Ignacio y la pensión universitaria

Ignacio sabía que para servir mejor y ayudar a los demás había que estudiar, que profundizar, no quedarse con lo “ya conocido”. El 1 de octubre de 1529 comienza en París una etapa de estudios que marcará su vida y la de grandes compañeros de camino.  Aquí lo importante no era sólo el estudio sino el con quién estudiar. Sin buscarlo, a Ignacio le asignan dos compañeros. Dos jóvenes desconocidos pero brillantes: Pedro Fabro y Francisco Javier. Al principio fue compartir una simple habitación, hoy diríamos una “pensión universitaria”, pero poco a poco se transformó en una gran caja de resonancia. Cada palabra, cada mirada y cada gesto de Ignacio iban haciendo eco en los corazones de sus compañeros. No sólo compartían un espacio común, sino que entre conversación y conversación comenzó a cuajar una amistad y a florecer un mundo de inquietudes, deseos y proyectos que marcarán un rumbo. La presencia de Ignacio interpelaba, su experiencia de Dios despertaba interrogantes. Algo contagiaba. A tal punto que, aunque estuvieran bien metidos en los estudios, había un “algo” en las conversaciones al que no podían quedar indiferentes. Cada uno iba poniendo nombre a ese “algo” desde sus personalidades, sus posibilidades y fuerzas. Ignacio ayudaba a que, en ese mundo común compartido en la habitación universitaria, sus compañeros pudieran descubrir que cada uno tenía un “algo” que quemaba por dentro y que tarde o temprano tenía que salir. En esta caja de resonancia, lo que el otro decía y compartía, alimentaba la confianza y fortalecía la sintonía. No sólo tenían una bolsa en común para el sustento diario, sino que tenían un corazón común donde cada uno de lo tres podía recurrir para encontrarse con Dios y alimentar la amistad. Lo que al principio parecían tres vidas diferentes, después de más de cuatro años, el fuego que quemaba por dentro tomaba forma de un sueño común, un deseo de servir a los demás como compañeros. Ahora, la caja de resonancia universitaria buscaba hacerse escuchar en todos los rincones del mundo. Había fuego, había fuerza, había alegría. Lo que antes se discutía en unos pocos metros cuadrados ahora no tenía límites. Era hora de multiplicar, de contagiar y de confiar en que la locura de Dios los quería entregándolo todo, sin peros, sin cálculos.

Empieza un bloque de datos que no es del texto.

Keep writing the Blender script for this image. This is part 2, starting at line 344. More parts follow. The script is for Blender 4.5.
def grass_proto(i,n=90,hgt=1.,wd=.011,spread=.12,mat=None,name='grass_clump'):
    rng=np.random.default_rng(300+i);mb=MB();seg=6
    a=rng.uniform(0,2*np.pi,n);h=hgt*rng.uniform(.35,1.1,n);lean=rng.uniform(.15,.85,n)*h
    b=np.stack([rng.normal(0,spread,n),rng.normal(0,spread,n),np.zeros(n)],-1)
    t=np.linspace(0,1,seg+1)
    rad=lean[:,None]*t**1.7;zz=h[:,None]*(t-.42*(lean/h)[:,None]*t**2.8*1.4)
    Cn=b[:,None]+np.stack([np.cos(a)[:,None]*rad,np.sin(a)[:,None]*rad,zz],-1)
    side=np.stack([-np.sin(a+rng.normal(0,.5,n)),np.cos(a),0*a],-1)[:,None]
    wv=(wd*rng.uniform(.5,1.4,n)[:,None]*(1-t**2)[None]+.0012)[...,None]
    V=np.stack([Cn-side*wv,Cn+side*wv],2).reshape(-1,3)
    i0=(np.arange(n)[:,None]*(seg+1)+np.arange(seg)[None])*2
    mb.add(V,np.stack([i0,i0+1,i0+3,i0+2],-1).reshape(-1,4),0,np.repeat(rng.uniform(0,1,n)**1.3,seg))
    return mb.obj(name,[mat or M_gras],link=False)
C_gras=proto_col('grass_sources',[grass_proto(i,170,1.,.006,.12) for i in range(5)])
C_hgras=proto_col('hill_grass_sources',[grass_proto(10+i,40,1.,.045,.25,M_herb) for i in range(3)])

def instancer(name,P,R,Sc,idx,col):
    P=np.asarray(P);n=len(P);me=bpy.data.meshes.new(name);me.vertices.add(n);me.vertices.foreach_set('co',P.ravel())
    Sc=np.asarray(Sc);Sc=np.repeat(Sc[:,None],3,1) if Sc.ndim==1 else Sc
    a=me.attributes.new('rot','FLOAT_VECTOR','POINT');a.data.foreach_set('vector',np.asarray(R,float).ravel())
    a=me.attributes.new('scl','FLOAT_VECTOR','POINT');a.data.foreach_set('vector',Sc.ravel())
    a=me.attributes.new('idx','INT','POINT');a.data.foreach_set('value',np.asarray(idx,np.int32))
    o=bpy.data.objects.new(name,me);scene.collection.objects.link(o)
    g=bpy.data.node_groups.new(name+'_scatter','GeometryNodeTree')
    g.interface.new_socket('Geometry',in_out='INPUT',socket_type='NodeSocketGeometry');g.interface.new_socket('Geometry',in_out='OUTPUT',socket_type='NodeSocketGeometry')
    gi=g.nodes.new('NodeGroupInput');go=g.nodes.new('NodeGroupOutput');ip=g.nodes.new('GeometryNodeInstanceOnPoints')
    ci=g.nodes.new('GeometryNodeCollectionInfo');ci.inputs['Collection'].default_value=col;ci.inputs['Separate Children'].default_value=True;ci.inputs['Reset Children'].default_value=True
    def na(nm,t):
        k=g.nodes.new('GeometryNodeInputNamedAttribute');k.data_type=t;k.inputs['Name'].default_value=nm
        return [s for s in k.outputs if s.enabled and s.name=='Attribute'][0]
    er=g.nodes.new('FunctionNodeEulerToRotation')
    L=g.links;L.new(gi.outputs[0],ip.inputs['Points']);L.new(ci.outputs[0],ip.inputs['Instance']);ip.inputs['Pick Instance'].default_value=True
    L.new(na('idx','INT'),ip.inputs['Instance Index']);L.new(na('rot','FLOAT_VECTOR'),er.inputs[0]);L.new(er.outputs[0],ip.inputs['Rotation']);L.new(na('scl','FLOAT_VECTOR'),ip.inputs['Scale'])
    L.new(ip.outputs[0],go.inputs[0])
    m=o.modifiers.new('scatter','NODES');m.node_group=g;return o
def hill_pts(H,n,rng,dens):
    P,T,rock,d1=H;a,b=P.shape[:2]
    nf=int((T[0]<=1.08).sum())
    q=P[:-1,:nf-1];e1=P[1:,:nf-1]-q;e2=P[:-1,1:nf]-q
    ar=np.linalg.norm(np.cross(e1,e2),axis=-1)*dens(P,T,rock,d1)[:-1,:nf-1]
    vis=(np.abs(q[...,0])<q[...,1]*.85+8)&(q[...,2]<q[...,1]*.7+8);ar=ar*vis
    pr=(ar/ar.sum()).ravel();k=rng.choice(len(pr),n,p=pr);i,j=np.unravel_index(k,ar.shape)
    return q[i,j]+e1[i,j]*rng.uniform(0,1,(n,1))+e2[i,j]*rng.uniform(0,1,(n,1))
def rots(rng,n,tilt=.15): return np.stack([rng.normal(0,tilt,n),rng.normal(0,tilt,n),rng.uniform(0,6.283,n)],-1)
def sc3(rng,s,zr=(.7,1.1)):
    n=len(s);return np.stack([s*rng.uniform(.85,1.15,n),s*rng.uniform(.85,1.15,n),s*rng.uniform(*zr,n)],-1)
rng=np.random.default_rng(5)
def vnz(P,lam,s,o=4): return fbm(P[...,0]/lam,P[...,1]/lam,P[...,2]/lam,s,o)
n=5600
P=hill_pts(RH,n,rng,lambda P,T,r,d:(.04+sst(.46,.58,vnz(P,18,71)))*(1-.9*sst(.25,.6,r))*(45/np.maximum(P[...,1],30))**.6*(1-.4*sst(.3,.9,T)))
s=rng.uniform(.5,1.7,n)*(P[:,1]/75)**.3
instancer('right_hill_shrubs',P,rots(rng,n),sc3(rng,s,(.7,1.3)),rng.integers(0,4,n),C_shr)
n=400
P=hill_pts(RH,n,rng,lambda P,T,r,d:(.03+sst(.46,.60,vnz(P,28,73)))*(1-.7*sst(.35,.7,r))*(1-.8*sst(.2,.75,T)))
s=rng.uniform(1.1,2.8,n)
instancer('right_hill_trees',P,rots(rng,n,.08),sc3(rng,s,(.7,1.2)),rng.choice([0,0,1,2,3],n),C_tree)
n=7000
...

Tal vez, podemos imaginarnos en esa misma habitación universitaria con Ignacio, Francisco Javier y Pedro Fabro, y preguntarnos ¿de qué calidad son nuestras conversaciones? ¿cómo resuenan nuestras palabras en la vida de los demás?; lo que decimos y hacemos a diario, ¿contagian ánimo, alegría, deseos de servir? ¿Contagian algo de Dios?; lo que conversamos y compartimos, ¿hablan de un pensar y soñar en grande? ¿qué indica el termómetro de mi generosidad?